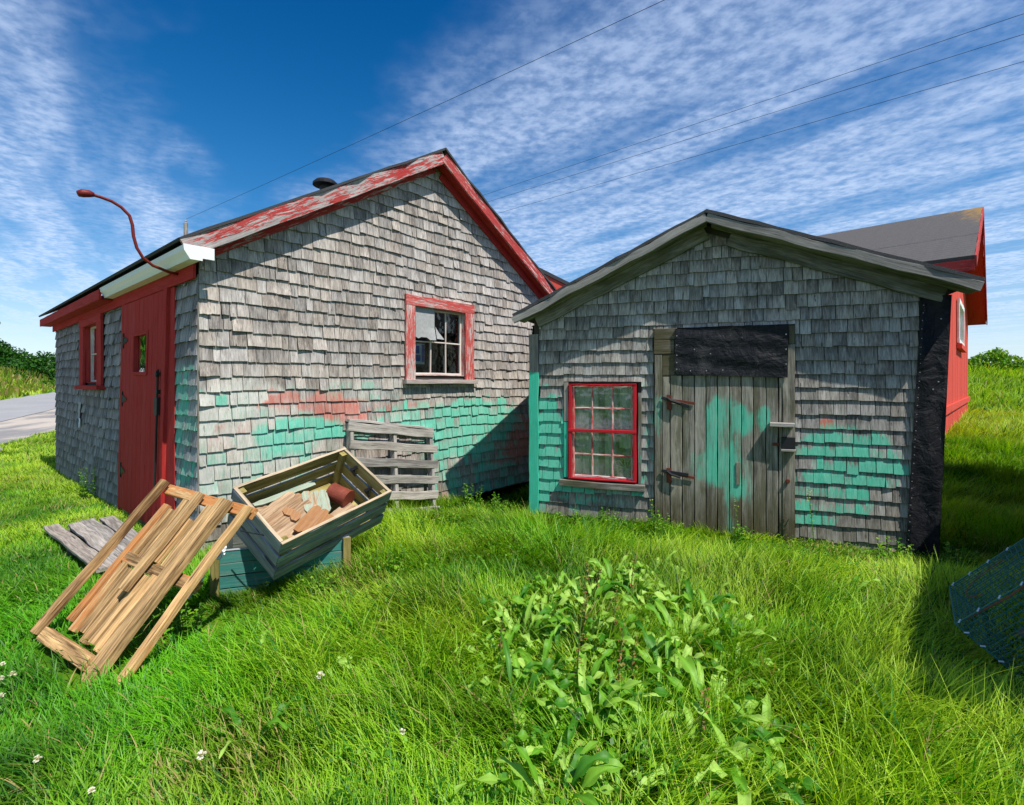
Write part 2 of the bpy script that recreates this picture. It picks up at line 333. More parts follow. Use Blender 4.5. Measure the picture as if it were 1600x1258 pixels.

* * *

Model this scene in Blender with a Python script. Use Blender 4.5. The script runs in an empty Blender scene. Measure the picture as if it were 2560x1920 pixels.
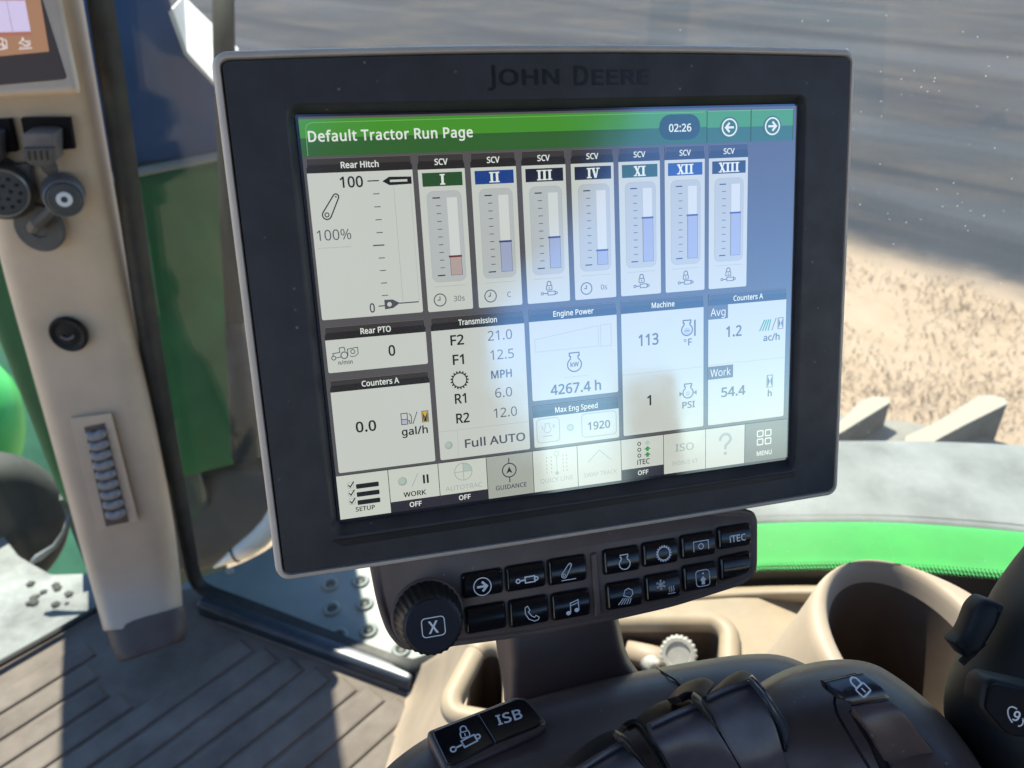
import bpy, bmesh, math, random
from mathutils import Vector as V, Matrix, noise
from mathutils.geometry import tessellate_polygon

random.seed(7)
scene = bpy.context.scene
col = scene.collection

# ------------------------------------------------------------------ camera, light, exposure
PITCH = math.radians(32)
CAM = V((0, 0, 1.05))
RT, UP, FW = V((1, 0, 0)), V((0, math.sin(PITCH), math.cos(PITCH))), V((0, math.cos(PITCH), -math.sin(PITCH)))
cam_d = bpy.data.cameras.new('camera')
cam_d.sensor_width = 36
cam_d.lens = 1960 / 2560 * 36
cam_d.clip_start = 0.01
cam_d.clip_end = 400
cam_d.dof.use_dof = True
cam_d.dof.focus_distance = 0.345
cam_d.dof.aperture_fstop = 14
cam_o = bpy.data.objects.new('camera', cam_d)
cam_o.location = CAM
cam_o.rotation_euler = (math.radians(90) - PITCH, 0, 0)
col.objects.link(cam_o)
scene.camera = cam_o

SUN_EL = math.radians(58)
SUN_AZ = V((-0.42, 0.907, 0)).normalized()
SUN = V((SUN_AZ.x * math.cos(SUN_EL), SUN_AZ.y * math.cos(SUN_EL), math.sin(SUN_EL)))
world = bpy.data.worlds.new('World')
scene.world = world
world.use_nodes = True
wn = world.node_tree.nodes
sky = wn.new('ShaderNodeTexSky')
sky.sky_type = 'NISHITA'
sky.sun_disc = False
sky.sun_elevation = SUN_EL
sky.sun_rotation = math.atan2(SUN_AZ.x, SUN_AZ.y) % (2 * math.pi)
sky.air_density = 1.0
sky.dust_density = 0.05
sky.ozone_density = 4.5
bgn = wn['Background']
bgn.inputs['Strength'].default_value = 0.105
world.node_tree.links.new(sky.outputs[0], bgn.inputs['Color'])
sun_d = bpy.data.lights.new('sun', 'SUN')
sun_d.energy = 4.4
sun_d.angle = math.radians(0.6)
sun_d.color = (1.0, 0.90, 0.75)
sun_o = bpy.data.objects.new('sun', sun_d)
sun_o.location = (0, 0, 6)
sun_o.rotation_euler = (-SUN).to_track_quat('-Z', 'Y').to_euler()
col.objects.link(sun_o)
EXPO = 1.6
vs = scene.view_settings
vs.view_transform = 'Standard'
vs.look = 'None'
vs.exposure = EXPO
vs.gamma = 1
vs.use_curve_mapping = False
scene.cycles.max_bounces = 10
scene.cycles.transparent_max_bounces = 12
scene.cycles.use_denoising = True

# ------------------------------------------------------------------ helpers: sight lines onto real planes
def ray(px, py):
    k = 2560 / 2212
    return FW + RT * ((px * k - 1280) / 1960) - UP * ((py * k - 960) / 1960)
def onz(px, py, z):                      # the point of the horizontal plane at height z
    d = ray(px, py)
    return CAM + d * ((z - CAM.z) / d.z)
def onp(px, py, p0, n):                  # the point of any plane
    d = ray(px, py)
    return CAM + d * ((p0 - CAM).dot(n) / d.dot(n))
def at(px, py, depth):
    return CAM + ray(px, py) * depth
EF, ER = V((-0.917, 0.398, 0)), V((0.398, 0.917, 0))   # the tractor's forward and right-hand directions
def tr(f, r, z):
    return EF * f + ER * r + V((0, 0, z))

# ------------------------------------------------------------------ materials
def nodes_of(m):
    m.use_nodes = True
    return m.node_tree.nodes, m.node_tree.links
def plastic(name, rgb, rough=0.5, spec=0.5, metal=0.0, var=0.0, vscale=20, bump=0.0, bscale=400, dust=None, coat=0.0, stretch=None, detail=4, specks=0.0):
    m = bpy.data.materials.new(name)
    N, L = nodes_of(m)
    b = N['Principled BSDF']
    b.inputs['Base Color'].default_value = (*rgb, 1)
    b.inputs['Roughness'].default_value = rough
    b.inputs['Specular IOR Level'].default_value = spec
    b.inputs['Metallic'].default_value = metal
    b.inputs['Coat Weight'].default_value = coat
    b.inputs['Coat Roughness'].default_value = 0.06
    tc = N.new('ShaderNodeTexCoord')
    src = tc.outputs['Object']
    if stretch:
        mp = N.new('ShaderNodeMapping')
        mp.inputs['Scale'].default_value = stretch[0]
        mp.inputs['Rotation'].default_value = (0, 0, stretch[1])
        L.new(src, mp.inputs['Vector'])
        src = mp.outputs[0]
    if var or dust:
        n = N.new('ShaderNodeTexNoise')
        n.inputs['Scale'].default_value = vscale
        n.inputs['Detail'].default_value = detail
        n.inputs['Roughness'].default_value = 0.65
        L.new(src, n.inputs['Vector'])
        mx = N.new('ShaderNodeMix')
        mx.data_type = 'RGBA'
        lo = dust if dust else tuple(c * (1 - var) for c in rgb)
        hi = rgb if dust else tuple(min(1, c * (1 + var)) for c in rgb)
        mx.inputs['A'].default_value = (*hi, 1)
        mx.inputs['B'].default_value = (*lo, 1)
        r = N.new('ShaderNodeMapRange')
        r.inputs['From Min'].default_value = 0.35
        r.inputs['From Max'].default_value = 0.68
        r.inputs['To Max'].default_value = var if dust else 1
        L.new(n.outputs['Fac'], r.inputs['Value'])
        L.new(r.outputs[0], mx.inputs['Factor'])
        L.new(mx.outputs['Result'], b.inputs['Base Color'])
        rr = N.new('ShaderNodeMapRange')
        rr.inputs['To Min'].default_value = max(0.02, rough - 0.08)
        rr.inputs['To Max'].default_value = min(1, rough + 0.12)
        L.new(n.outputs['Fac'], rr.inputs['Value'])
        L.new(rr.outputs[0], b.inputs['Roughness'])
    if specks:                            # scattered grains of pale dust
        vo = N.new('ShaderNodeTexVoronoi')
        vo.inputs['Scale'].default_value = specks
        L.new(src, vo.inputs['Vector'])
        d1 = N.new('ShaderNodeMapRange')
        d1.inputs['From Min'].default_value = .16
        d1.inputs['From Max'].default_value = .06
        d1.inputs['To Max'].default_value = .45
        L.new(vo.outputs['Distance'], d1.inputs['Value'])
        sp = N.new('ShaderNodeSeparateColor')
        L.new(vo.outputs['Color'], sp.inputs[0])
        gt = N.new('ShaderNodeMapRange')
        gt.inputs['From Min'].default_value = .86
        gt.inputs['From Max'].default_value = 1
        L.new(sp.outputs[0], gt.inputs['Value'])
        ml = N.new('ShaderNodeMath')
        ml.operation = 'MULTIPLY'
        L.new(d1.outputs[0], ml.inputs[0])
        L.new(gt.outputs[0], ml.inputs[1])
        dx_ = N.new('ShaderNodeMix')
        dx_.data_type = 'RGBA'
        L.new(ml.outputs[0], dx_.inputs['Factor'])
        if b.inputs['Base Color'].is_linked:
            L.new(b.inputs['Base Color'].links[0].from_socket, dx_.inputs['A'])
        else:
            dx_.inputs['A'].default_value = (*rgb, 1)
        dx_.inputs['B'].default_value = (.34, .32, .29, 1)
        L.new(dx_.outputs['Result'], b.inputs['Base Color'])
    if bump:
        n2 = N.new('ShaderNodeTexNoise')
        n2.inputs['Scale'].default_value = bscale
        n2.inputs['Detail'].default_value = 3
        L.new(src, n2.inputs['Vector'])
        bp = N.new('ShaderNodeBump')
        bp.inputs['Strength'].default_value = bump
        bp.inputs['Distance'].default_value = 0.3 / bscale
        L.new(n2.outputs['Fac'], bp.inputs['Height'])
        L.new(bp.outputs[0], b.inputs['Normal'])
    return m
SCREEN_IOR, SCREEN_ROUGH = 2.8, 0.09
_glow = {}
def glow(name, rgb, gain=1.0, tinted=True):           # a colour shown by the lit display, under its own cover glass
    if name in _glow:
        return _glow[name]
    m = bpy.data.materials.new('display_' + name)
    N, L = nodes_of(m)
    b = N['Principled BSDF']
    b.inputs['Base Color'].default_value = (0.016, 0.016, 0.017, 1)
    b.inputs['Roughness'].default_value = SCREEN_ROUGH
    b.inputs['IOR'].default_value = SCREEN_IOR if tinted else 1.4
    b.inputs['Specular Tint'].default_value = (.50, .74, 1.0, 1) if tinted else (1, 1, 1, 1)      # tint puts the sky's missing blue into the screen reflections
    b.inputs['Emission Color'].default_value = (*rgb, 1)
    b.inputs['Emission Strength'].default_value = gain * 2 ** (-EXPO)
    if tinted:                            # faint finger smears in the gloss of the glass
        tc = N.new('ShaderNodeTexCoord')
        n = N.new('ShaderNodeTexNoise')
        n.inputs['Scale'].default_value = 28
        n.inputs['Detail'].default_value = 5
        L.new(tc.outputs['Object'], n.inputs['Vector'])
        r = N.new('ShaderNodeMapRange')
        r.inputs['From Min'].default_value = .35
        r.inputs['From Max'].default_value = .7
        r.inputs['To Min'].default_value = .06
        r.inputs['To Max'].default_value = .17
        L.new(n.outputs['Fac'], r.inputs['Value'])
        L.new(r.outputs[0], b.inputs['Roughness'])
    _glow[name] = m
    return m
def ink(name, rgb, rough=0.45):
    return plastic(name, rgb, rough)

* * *

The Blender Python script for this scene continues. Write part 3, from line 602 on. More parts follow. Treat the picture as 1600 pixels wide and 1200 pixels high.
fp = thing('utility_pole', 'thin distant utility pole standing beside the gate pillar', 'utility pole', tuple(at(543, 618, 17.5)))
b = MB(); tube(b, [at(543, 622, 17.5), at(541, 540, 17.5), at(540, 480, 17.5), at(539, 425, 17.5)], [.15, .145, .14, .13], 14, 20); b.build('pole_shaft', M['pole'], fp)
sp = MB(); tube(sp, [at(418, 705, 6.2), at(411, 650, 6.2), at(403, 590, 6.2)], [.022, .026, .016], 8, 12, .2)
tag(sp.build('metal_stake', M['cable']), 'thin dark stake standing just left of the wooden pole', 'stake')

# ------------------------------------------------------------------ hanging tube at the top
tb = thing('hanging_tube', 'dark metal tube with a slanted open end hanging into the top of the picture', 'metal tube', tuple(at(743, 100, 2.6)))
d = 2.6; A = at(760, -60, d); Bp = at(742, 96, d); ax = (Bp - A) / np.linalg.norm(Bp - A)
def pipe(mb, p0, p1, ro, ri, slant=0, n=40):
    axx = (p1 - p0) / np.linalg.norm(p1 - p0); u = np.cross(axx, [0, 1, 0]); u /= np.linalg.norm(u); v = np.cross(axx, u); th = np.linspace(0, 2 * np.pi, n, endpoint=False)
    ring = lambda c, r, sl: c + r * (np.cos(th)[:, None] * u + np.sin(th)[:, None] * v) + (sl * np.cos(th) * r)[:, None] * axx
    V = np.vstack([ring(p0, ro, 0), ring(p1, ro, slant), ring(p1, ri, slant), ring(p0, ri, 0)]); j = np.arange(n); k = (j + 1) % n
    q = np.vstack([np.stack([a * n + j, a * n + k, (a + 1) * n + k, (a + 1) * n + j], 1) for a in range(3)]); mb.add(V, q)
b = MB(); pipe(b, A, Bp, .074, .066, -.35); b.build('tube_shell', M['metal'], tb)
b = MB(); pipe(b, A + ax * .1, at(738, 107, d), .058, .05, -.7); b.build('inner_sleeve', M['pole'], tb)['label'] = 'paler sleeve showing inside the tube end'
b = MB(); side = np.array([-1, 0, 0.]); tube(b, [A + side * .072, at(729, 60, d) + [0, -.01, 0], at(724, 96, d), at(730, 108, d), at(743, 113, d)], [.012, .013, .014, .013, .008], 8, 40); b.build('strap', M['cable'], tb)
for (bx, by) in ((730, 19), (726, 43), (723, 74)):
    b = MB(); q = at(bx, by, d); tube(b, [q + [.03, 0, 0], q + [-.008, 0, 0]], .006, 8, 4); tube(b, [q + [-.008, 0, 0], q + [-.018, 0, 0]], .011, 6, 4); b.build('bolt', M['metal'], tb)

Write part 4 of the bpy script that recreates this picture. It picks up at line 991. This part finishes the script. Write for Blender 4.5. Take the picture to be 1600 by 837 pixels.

## What you are asked to do
Repeat only the lines from the one with "Model this scene" down to the one with "from mathutils.geometry import", word for word and both included, and leave the pictures out.

## Task answer
Model this scene in Blender with a Python script. Use Blender 4.5. The script runs in an empty Blender scene. Measure the picture as if it were 2560x1920 pixels.
import bpy, bmesh, math, random
from mathutils import Vector as V, Matrix, noise
from mathutils.geometry import tessellate_polygon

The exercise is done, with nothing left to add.